Okay, I chased this all the way down and want to correct my earlier 102 Hz claim it's colour depth, and it splits into two regimes.
I confused myself at first by changing depth while also toggling power management and rebooting, so I was seeing 68, 87 and 102 Hz without tracking what caused what. Isolated properly now, measured directly on FLM.
During boot (before the Mac OS splash screen), the frame rate depends on the colour-depth setting:
1-bit (B&W): 68 Hz
2-bit (4 greys): 87.4 Hz
4-bit (16 greys): 102 Hz
Once the OS splash/loading screen appears, it switches to a fixed ~69.94 Hz and stays there regardless of depth.
So the depth-dependent rates I first reported and the constant ~70 Hz I measured in the loaded OS are both real they're just different phases.
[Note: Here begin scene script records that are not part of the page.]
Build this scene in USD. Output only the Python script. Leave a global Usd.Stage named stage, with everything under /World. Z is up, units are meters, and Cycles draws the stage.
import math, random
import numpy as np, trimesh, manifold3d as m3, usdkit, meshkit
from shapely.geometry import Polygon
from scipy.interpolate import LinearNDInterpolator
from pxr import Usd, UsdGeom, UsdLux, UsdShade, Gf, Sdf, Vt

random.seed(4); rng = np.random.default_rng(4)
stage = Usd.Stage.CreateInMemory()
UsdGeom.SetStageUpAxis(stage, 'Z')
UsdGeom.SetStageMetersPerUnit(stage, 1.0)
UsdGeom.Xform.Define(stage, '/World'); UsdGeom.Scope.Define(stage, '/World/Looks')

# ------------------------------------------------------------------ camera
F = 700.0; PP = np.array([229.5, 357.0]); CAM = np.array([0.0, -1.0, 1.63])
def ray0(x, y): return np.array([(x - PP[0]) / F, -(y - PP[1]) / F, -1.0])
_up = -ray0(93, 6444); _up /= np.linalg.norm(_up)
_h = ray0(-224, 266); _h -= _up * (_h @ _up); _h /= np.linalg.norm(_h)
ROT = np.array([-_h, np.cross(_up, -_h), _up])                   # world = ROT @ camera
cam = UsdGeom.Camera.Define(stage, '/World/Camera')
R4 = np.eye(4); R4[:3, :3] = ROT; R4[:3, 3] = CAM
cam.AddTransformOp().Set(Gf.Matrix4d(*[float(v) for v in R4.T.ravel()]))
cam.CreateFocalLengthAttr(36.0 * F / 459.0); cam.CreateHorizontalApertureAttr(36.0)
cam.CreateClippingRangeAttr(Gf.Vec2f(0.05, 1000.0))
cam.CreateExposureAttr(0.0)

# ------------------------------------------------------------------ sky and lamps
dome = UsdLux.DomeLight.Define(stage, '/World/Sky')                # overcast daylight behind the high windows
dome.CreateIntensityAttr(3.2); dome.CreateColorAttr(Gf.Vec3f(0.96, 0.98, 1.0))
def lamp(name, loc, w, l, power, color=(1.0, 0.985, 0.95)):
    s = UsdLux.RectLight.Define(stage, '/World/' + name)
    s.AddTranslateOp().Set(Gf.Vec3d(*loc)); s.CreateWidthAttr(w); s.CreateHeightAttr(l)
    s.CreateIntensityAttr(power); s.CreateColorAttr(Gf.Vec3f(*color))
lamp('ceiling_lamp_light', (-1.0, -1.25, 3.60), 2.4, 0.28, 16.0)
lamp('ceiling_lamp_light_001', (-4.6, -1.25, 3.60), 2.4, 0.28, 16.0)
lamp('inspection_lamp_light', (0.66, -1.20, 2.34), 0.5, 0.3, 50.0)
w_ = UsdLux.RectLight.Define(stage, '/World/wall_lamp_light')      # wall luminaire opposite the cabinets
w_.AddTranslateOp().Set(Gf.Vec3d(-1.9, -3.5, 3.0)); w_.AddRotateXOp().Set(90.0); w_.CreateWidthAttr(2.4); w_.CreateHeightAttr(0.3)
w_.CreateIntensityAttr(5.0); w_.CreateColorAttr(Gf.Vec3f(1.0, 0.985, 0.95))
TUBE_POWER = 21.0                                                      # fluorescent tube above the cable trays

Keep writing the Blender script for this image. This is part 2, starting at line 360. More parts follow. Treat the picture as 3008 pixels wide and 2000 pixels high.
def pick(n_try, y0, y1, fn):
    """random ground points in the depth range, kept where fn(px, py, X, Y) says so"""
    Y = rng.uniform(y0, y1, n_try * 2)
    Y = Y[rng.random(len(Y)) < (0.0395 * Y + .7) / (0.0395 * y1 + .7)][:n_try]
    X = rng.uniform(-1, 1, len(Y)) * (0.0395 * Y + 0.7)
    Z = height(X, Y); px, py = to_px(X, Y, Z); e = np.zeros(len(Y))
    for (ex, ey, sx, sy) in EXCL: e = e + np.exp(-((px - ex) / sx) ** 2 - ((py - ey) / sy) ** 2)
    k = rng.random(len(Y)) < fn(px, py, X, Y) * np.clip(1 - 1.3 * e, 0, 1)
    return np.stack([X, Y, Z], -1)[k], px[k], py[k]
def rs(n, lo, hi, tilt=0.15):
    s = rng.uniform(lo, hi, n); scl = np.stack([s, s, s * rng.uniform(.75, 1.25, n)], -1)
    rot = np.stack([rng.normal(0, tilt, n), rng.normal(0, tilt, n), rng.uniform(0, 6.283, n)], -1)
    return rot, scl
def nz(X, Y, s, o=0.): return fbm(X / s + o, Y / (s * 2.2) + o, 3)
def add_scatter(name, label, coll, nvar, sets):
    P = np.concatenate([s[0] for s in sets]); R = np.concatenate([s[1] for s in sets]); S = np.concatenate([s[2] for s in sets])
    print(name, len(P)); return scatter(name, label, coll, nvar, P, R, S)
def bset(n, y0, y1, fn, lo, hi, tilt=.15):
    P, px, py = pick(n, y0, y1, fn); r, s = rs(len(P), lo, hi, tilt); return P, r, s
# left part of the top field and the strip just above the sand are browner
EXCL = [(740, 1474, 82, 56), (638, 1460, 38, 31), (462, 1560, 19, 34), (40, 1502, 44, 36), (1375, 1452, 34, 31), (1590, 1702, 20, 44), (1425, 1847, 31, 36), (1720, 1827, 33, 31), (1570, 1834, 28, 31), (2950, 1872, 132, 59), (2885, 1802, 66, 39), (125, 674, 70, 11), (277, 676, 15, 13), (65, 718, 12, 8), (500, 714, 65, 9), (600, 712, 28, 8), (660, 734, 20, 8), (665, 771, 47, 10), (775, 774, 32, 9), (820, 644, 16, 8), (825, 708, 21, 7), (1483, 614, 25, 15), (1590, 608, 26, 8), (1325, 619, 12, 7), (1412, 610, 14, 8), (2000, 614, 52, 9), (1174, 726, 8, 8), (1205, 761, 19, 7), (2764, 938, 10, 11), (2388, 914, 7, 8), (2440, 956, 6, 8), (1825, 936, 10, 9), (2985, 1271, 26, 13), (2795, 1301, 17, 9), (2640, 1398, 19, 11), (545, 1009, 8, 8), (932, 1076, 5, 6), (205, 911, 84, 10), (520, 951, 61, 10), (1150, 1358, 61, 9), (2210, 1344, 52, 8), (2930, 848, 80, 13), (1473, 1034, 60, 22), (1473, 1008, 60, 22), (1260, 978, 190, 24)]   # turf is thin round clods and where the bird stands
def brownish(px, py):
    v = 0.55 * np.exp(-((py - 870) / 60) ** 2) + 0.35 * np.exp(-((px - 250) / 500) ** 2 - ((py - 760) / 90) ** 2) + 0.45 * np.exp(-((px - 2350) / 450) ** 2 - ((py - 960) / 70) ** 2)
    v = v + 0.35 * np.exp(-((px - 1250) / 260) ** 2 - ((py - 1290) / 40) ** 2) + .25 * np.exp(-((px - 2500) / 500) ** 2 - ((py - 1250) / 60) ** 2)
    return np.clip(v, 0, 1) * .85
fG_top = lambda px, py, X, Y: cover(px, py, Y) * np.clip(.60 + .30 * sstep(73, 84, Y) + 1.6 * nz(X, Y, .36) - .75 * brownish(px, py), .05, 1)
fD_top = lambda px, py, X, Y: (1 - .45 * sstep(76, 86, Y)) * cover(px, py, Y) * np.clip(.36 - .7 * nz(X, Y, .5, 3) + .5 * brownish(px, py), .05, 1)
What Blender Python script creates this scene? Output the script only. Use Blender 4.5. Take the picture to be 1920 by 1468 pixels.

Looks like the ROM picks a boot frame rate based on the stored depth setting, then the OS graphics driver (the DB-Lite driver) takes over and runs its own fixed rate. That fits your note about ROM setting things up before the OS is discovered.
Comparing to your figures: 1-bit (68 Hz) and 2-bit (87 Hz) match exactly. The difference is that your notes group 2-bit and 4-bit together at 87 Hz on the 180 they're distinct, with 4-bit running a full step higher at 102 Hz. So the 180 gives each greyscale depth its own boot frame rate (68/87/102), presumably scaling the refresh up for the extra dithering.
None of this touches the boot screen content or power management I ruled both of those out. It's purely depth-driven during boot, fixed in the OS.
 
Nice! I have logic analyzer records that should be a boot into 4-bit mode, but they don't show 102Hz....but I do have an oscilloscope record of 102Hz FLM. I trust your analysis either way. I was much more focused on GSC's data format (and thus just its data lines) than its clock signals.

Looking at the DB-Lite driver, the comments in the skew table on line 1071 say that 4-bit mode on a 4-bit TFT runs at 87Hz, even though the table value for that mode is different than 2-bit mode. (I think the 180 uses a 4-bit TFT, but I don't know.) I suspect the programmer in charge of the table just copy-pasted for the comment's third column.

On a related note, I noticed that if I boot my 160 into 4-bit mode, the screen briefly flickers and wobbles when the Mac OS progress bar loads to about 15%. I suspect that's the switch-over from the ROM GSC driver to the OS driver, and clearly they aren't configuring the chip in exactly the same way. I also wonder if there are different versions of the DB-Lite driver---the source code we have is from System 7.1, but I observe that behavior on System 7.5.5. Maybe it doesn't always do that?